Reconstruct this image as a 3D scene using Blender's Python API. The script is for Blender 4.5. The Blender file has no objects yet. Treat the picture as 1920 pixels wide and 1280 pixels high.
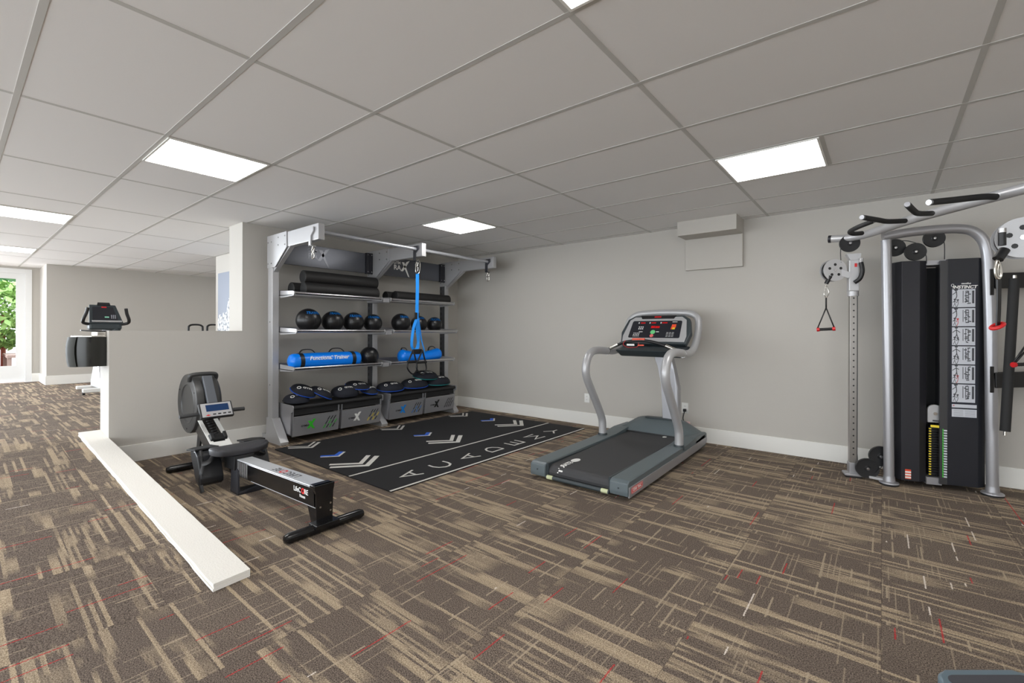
import bpy, bmesh, math, random
from mathutils import Vector, Matrix
random.seed(7)
COL = bpy.context.scene.collection
PI = math.pi
V = Vector

# ---------------------------------------------------------------- camera geometry (measured)
FPX, CX, CY, YAW, ROLL = 856.926, 960.0, 620.438, 0.68055, 0.0025
CAMZ = 1.2088
CEIL = 2.374
UP = 0.235            # raised floor level
def ray(u, v):
    du, dv = u - CX, v - CY
    x = du*math.cos(ROLL) + dv*math.sin(ROLL); y = -du*math.sin(ROLL) + dv*math.cos(ROLL)
    r, z = x/FPX, -y/FPX
    return V((r*math.cos(YAW) - math.sin(YAW), r*math.sin(YAW) + math.cos(YAW), z))
O = V((0, 0, CAMZ))
def onZ(u, v, z=0.0):
    R = ray(u, v); return O + R*((z-CAMZ)/R.z)
def onY(u, v, y):
    R = ray(u, v); return O + R*(y/R.y)
def onX(u, v, x):
    R = ray(u, v); return O + R*(x/R.x)
def onD(u, v, d): return O + ray(u, v)*d

# ---------------------------------------------------------------- materials
def lin(c):
    def f(x):
        x /= 255.0
        return x/12.92 if x <= 0.04045 else ((x+0.055)/1.055)**2.4
    return (f(c[0]), f(c[1]), f(c[2]), 1.0)
MATS = {}
def mat(name, rgb, rough=0.5, metal=0.0, bump=0.0, bscale=200.0, spec=0.5, emit=None, estr=0.0, coat=0.0, vary=0.0):
    m = bpy.data.materials.new(name); m.use_nodes = True
    nt = m.node_tree; b = nt.nodes['Principled BSDF']
    b.inputs['Base Color'].default_value = lin(rgb)
    b.inputs['Roughness'].default_value = rough
    b.inputs['Metallic'].default_value = metal
    b.inputs['Specular IOR Level'].default_value = spec
    if coat: b.inputs['Coat Weight'].default_value = coat
    if emit:
        b.inputs['Emission Color'].default_value = lin(emit); b.inputs['Emission Strength'].default_value = estr
    tc = nt.nodes.new('ShaderNodeTexCoord')
    if bump or vary:
        n = nt.nodes.new('ShaderNodeTexNoise'); n.inputs['Scale'].default_value = bscale; n.inputs['Detail'].default_value = 3
        nt.links.new(tc.outputs['Object'], n.inputs['Vector'])
    if bump:
        bp = nt.nodes.new('ShaderNodeBump'); bp.inputs['Strength'].default_value = bump; bp.inputs['Distance'].default_value = 0.002
        nt.links.new(n.outputs['Fac'], bp.inputs['Height']); nt.links.new(bp.outputs['Normal'], b.inputs['Normal'])
    if vary:
        mx = nt.nodes.new('ShaderNodeMix'); mx.data_type = 'RGBA'
        c = lin(rgb); mx.inputs[6].default_value = tuple(x*(1-vary) for x in c[:3])+(1,); mx.inputs[7].default_value = tuple(min(1, x*(1+vary)) for x in c[:3])+(1,)
        nt.links.new(n.outputs['Fac'], mx.inputs[0]); nt.links.new(mx.outputs[2], b.inputs['Base Color'])
    MATS[name] = m
    return m
wall_m   = mat('painted_wall', (191, 187, 180), 0.75, bump=0.25, bscale=90)
ceil_m   = mat('ceiling_tile', (238, 237, 236), 0.9, bump=0.15, bscale=300)
grid_m   = mat("ceiling_grid", (198, 197, 193), 0.6)
trim_m   = mat('white_trim', (236, 235, 230), 0.45)
white_m  = mat('white_plastic', (235, 235, 232), 0.4)
doorm    = mat('door_paint', (235, 236, 236), 0.35)
silver   = mat('silver_paint', (172, 172, 176), 0.34, 0.55)
silver_l = mat('light_silver_paint', (186, 186, 188), 0.38, 0.35)
steel    = mat('steel', (200, 200, 202), 0.22, 1.0)
chrome   = mat('chrome', (205, 202, 196), 0.22, 1.0)
panelm   = mat('dark_panel', (92, 94, 100), 0.32, 0.75)
darkgrey = mat('dark_grey', (70, 71, 74), 0.5)
black    = mat('black_plastic', (24, 24, 26), 0.42, bump=0.05, bscale=500)
gloss    = mat('gloss_black', (18, 18, 20), 0.18)
rubber   = mat('black_rubber', (30, 30, 31), 0.7, bump=0.3, bscale=400)
foam     = mat('foam_black', (34, 33, 33), 0.55, bump=0.5, bscale=250)
leather  = mat('black_leather', (20, 20, 22), 0.33, bump=0.35, bscale=120)
blue     = mat('bright_blue_vinyl', (0, 128, 242), 0.3)
bluestr  = mat('blue_webbing', (0, 140, 235), 0.6, bump=0.4, bscale=600)
bluemark = mat('blue_print', (20, 130, 215), 0.5)
navy     = mat('navy_fabric', (20, 24, 36), 0.75, bump=0.5, bscale=300)
piping   = mat('blue_piping', (20, 80, 190), 0.5)
teal     = mat('teal_piping', (10, 130, 130), 0.5)
tmgrey   = mat('slate_plastic', (92, 102, 106), 0.4, bump=0.1, bscale=300)
tmdark   = mat('dark_slate_plastic', (52, 60, 64), 0.45)
belt     = mat('belt_rubber', (58, 58, 60), 0.62, bump=0.4, bscale=500)
red      = mat('red', (205, 30, 34), 0.4)
redorange= mat('orange_red', (225, 80, 50), 0.4)
green    = mat('green', (60, 190, 50), 0.4)
yellow   = mat('yellow', (230, 205, 40), 0.5)
white_p  = mat('white_print', (235, 235, 232), 0.5)
placard  = mat('placard_white', (205, 208, 216), 0.45)
ink      = mat('ink_grey', (70, 72, 78), 0.6)
navydark = mat('navy_black', (26, 28, 36), 0.42)
charcoal = mat('charcoal_metal', (40, 40, 46), 0.45, 0.2)
matblk   = mat('mat_black', (20, 20, 23), 0.9, bump=0.3, bscale=400, vary=0.35)
matwht   = mat('mat_print', (205, 203, 198), 0.8)
matblu   = mat('mat_blue', (40, 95, 200), 0.8)
screen   = mat('lcd_blue', (20, 45, 80), 0.2, emit=(20, 50, 90), estr=0.2)
ledred   = mat('led_red', (160, 10, 15), 0.3, emit=(255, 20, 20), estr=0.12)
curbm    = mat('white_curb', (236, 233, 226), 0.85, bump=0.8, bscale=120)
fount_m  = mat('dark_bronze_gloss', (36, 37, 34), 0.25)
fount_g  = mat('grey_green_panel', (48, 49, 45), 0.7, spec=0.2)
woodm    = mat('weathered_wood', (160, 140, 132), 0.8)
potm     = mat('terracotta_wood', (130, 70, 55), 0.8)
lamp_m   = mat('lamp_diffuser', (255, 255, 255), 0.5, emit=(255, 253, 250), estr=8.5)
leafm    = mat('leaf_green', (132, 168, 92), 0.5)
leafd    = mat('leaf_dark', (60, 105, 60), 0.5)
pink     = mat('pale_pink_plastic', (232, 200, 200), 0.5)
glass    = bpy.data.materials.new('clear_glass'); glass.use_nodes = True
_b = glass.node_tree.nodes['Principled BSDF']; _b.inputs['Transmission Weight'].default_value = 1.0; _b.inputs['Roughness'].default_value = 0.0; _b.inputs['IOR'].default_value = 1.02
_b.inputs['Base Color'].default_value = (1, 1, 1, 1)

def carpet():
    m = bpy.data.materials.new('carpet_tiles'); m.use_nodes = True
    nt = m.node_tree; N = nt.nodes; L = nt.links; b = N['Principled BSDF']
    b.inputs['Roughness'].default_value = 0.95; b.inputs['Specular IOR Level'].default_value = 0.15
    tc = N.new('ShaderNodeTexCoord'); sp = N.new('ShaderNodeSeparateXYZ'); L.new(tc.outputs['Object'], sp.inputs[0])
    def M(op, a, b2=None, c=None):
        n = N.new('ShaderNodeMath'); n.operation = op
        for i, x in enumerate((a, b2, c)):
            if x is None: continue
            if isinstance(x, (int, float)): n.inputs[i].default_value = x
            else: L.new(x, n.inputs[i])
        return n.outputs[0]
    def comb(x, y, z=0.0):
        n = N.new('ShaderNodeCombineXYZ')
        for i, q in enumerate((x, y, z)):
            if isinstance(q, (int, float)): n.inputs[i].default_value = q
            else: L.new(q, n.inputs[i])
        return n.outputs[0]
    def noise(vec, scale=1.0, detail=0.0):
        n = N.new('ShaderNodeTexNoise'); n.inputs['Scale'].default_value = scale; n.inputs['Detail'].default_value = detail
        L.new(vec, n.inputs['Vector']); return n.outputs['Fac']
    def white(vec):
        n = N.new('ShaderNodeTexWhiteNoise'); n.noise_dimensions = '3D'; L.new(vec, n.inputs['Vector']); return n.outputs['Value']
    X, Y = sp.outputs[0], sp.outputs[1]
    # wobble so streak ends and edges are tufty
    wob = noise(tc.outputs['Object'], 230.0, 1.0)
    Xw = M('ADD', X, M('MULTIPLY', M('SUBTRACT', wob, 0.5), 0.012))
    Yw = M('ADD', Y, M('MULTIPLY', M('SUBTRACT', noise(tc.outputs['Object'], 190.0, 1.0), 0.5), 0.010))
    # carpet tile ids: 0.61 m squares
    tx = M('FLOOR', M('DIVIDE', X, 0.61)); ty = M('FLOOR', M('DIVIDE', Y, 0.61))
    tid = white(comb(tx, ty, 3.0)); tid2 = white(comb(ty, tx, 9.0))
    ox = M('MULTIPLY', tid, 7.0); oy = M('MULTIPLY', tid2, 5.0)
    Xs = M('ADD', Xw, ox); Ys = M('ADD', Yw, M('MULTIPLY', M('FLOOR', M('MULTIPLY', oy, 50.0)), 0.02))
    def streak(period, fx, thr, seed, soft=0.02):
        row = M('FLOOR', M('DIVIDE', Ys, period))
        n = noise(comb(M('MULTIPLY', Xs, fx), M('MULTIPLY', row, 5.37), seed), 1.0, 0.6)
        r = N.new('ShaderNodeMapRange'); r.inputs[1].default_value = thr-soft; r.inputs[2].default_value = thr+soft
        L.new(n, r.inputs[0]); return r.outputs[0]
    s1 = streak(0.015, 1.05, 0.645, 1.3)
    s2 = streak(0.034, 1.0, 0.655, 7.7)
    s3 = streak(0.055, 1.5, 0.70, 15.1)
    # broad clumps modulating the streaks
    cl = noise(comb(M('MULTIPLY', Xs, 1.6), M('MULTIPLY', Ys, 5.0), 21.0), 1.0, 2.0)
    clm = N.new('ShaderNodeMapRange'); clm.inputs[1].default_value = 0.56; clm.inputs[2].default_value = 0.62; L.new(cl, clm.inputs[0])
    s4 = M('MULTIPLY', streak(0.012, 2.6, 0.50, 31.0), clm.outputs[0])
    s = M('MAXIMUM', M('MAXIMUM', s1, s2), M('MAXIMUM', s3, M('MULTIPLY', s4, 0.85)))
    s5 = streak(0.115, 2.2, 0.70, 88.0, 0.03)
    s = M('MAXIMUM', s, M('MULTIPLY', s5, 0.7))
    # per-row tone of the beige
    tone = M('MULTIPLY_ADD', white(comb(M('FLOOR', M('DIVIDE', Ys, 0.014)), tx, 2.0)), 0.35, 0.65)
    s = M('MULTIPLY', s, tone)
    # thin cross threads running the other way
    def thread(period, width, prob, fy, thr, seed):
        q = M('DIVIDE', M('ADD', Xw if width > 0.004 else X, M('MULTIPLY', tid, 0.37)), period)
        colid = M('FLOOR', q); fr = M('FRACT', q)
        on = M('LESS_THAN', fr, width/period)
        pr = M('LESS_THAN', white(comb(colid, tid, seed)), prob)
        n = noise(comb(M('MULTIPLY', colid, 3.31), M('MULTIPLY', Y, fy), seed), 1.0, 0.0)
        return M('MULTIPLY', M('MULTIPLY', on, pr), M('GREATER_THAN', n, thr))
    t1 = thread(0.023, 0.0042, 0.50, 3.4, 0.55, 41.0)
    t2 = thread(0.061, 0.0075, 0.35, 4.0, 0.58, 43.0)
    t = M('MAXIMUM', M('MULTIPLY', t1, 0.75), t2)
    tr = thread(0.083, 0.0055, 0.32, 2.3, 0.58, 57.0)
    tw = thread(0.097, 0.0055, 0.16, 5.5, 0.62, 71.0)
    # zone: tan patches are wider where x is small (older carpet area); keep uniform threads elsewhere
    def mix(f, a, c):
        n = N.new('ShaderNodeMix'); n.data_type = 'RGBA'
        L.new(f, n.inputs[0])
        for i, q in ((6, a), (7, c)):
            if isinstance(q, tuple): n.inputs[i].default_value = q
            else: L.new(q, n.inputs[i])
        return n.outputs[2]
    fine = noise(tc.outputs['Object'], 210.0, 2.0)
    fr = N.new('ShaderNodeMapRange'); fr.inputs[1].default_value = 0.36; fr.inputs[2].default_value = 0.64; L.new(fine, fr.inputs[0])
    base = mix(fr.outputs[0], lin((66, 58, 52)), lin((138, 124, 112)))
    big = noise(tc.outputs['Object'], 0.9, 1.0)
    base = mix(M('MULTIPLY', M('GREATER_THAN', M('ADD', tid, big), 1.05), 0.18), base, lin((80, 70, 66)))
    beige = mix(fr.outputs[0], lin((138, 121, 99)), lin((198, 180, 154)))
    c = mix(s, base, beige)
    c = mix(M('MULTIPLY', t, 0.75), c, lin((176, 160, 138)))
    c = mix(M('MULTIPLY', tr, 0.8), c, lin((190, 50, 55)))
    c = mix(M('MULTIPLY', tw, 0.9), c, lin((225, 215, 205)))
    # tile seams
    def seam(q):
        f = M('FRACT', M('DIVIDE', q, 0.61)); return M('LESS_THAN', M('MINIMUM', f, M('SUBTRACT', 1.0, f)), 0.0035)
    c = mix(M('MULTIPLY', M('MAXIMUM', seam(X), seam(Y)), 0.35), c, lin((60, 52, 48)))
    L.new(c, b.inputs['Base Color'])
    bp = N.new('ShaderNodeBump'); bp.inputs['Strength'].default_value = 0.6; bp.inputs['Distance'].default_value = 0.004
    L.new(fine, bp.inputs['Height']); L.new(bp.outputs['Normal'], b.inputs['Normal'])
    return m
carpet_m = carpet()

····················

_STATED TASK_. From the listing above, copy all lines holding the word "scene".

_COMPLETE OUTPUT_.
Reconstruct this image as a 3D scene using Blender's Python API. The script is for Blender 4.5. The Blender file has no objects yet. Treat the picture as 1920 pixels wide and 1280 pixels high.
COL = bpy.context.scene.collection